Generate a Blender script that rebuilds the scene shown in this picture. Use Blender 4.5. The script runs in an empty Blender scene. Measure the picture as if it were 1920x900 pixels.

+ + + + + + +

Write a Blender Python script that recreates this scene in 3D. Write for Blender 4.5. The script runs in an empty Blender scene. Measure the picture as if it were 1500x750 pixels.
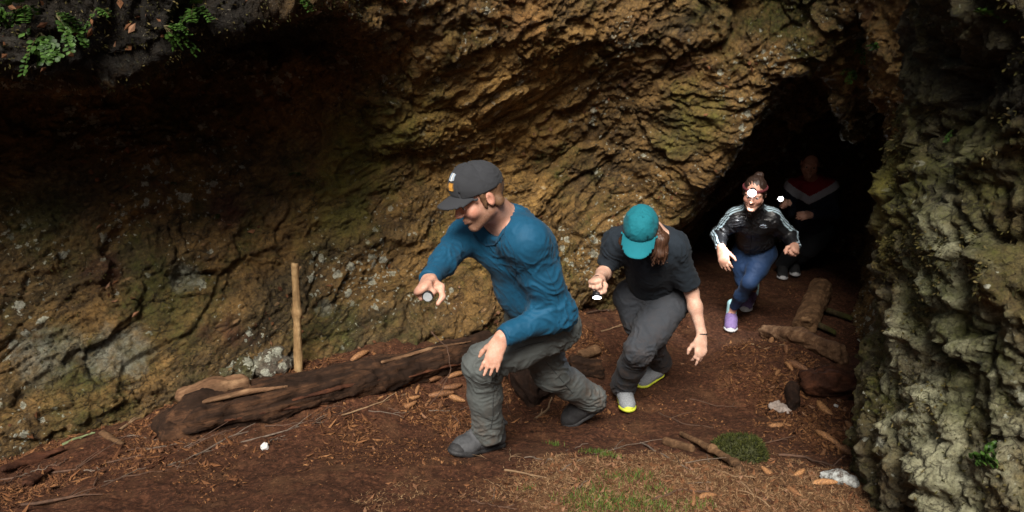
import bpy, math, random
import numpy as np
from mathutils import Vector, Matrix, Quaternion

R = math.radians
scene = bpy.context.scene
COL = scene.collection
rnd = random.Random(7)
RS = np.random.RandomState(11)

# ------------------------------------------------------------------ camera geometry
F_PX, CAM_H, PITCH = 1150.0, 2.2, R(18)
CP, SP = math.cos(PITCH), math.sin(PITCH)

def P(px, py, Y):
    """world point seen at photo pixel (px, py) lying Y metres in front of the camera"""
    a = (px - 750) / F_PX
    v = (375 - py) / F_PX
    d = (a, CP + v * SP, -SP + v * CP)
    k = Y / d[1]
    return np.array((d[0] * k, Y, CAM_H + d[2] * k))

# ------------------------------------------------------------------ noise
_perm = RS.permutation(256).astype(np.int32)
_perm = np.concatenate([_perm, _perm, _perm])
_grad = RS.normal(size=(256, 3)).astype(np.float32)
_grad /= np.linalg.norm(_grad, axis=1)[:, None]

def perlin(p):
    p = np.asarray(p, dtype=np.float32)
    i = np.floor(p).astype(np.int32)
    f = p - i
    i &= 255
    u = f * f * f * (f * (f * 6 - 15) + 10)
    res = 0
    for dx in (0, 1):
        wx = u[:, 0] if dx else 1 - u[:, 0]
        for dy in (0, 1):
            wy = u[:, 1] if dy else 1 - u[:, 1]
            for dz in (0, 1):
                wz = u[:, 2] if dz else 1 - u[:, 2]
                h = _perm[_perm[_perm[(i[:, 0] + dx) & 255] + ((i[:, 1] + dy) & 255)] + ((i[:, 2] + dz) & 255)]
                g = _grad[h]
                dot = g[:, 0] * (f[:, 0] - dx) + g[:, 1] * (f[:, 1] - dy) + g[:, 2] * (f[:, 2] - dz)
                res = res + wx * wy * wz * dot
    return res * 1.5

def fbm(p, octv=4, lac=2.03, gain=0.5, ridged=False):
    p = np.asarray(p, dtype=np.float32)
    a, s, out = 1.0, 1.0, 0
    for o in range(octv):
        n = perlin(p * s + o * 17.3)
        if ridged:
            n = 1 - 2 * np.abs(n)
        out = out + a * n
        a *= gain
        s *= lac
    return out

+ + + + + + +

Given request: From the records above, copy only the lines running from the line containing "Write a Blender" to the line containing "np.linalg.norm(_grad, axis=1)[:, None]", both ends included. Leave the pictures out.

Correct response:
Write a Blender Python script that recreates this scene in 3D. Write for Blender 4.5. The script runs in an empty Blender scene. Measure the picture as if it were 1500x750 pixels.
import bpy, math, random
import numpy as np
from mathutils import Vector, Matrix, Quaternion

R = math.radians
scene = bpy.context.scene
COL = scene.collection
rnd = random.Random(7)
RS = np.random.RandomState(11)

# ------------------------------------------------------------------ camera geometry
F_PX, CAM_H, PITCH = 1150.0, 2.2, R(18)
CP, SP = math.cos(PITCH), math.sin(PITCH)

def P(px, py, Y):
    """world point seen at photo pixel (px, py) lying Y metres in front of the camera"""
    a = (px - 750) / F_PX
    v = (375 - py) / F_PX
    d = (a, CP + v * SP, -SP + v * CP)
    k = Y / d[1]
    return np.array((d[0] * k, Y, CAM_H + d[2] * k))

# ------------------------------------------------------------------ noise
_perm = RS.permutation(256).astype(np.int32)
_perm = np.concatenate([_perm, _perm, _perm])
_grad = RS.normal(size=(256, 3)).astype(np.float32)
_grad /= np.linalg.norm(_grad, axis=1)[:, None]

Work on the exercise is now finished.